At the beginning of the movie Evans and Wade are polar opposites, diverse characters who gradually come together as the film progresses to discover they have at least one thing in common. Evans, the impoverished farmer, is initially portrayed as a weak, impotent character, standing by helplessly as his cattle die, and doing nothing as he watches a stagecoach being robbed and a man murdered. Conversely, Wade is a symbol of virility and power; he is the man who shoots the stagecoach driver (and his accomplice, whom the driver is using as a shield), and is captured only because he dallies too long in Bisbee to bed the lonely, pretty, barmaid. Evans is the epitome of society, while Wade operates outside of its laws and has nothing but a vaguely amused disdain for all that Evans represents. While Evans is initially compelled to guard Wade by the same thing that drives the outlaw — money — that becomes secondary to his principles and the importance that they be upheld for the sake of his children as his ordeal continues. Gradually, it is this to which Wade responds, spurred by the fact that Evans saved his life at a point when it would have been easier for him to allow Wade to be killed.

Daves and Welles manage to wring every ounce of suspense out of the kind of situation that has so often fallen flat in the hands of less capable talents. We feel Evans’ torment as Ford nonchalantly offers him the kind of money it would take him a lifetime to earn to let him go. Evans sweats and paces and jumps at shadows while Wade calmly lies on a bed, with the brim of his hat pulled low over his eyes, so that we feel that it is Evans, not Wade, who is imprisoned. This sequence in the hotel room lasts for maybe no more than 45 minutes but, by the time they finally leave, we feel as if we have been in there with Evans for the entire four hours. Only the final scenes, while well-handled, fall short of the standards that Daves and Welles have set themselves. It’s almost as if Welles has written himself into a dead-end, and struggles to find a satisfactory resolution without resorting to formulaic gun-play.
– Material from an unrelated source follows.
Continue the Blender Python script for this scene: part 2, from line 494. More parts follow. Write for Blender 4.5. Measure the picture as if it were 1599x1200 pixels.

Nevertheless, although the ending is weaker than the rest of the movie, it fails to spoil the viewers’ enjoyment.

Glenn Ford is completely believable playing against type as the cool, charismatic, Ben Wade, signifying just how subtle a talent he was. Heflin, in a role for which he was perhaps a little too old, expertly portrays his character’s struggle against Ford’s alternating veiled threats and bribes as he battles against an increasing sense of isolation. There are times when you genuinely believe that he is just a few words away from crumbling, and it is Heflin’s ability to communicate this internal struggle to the audience that adds such great depth to his character.

t seems that 3:10 to Yuma will never share a stage with the acknowledged classics of the genre, which is a shame because it surpasses many of them. Perhaps, because it eschews many of the genre staples — gunfights, etc — it has forsaken any chance it may have had; nevertheless, Daves has crafted a sublime piece of work that stands today as probably his greatest movie, making all the sadder the subsequent swift decline in the quality of his output from the early sixties.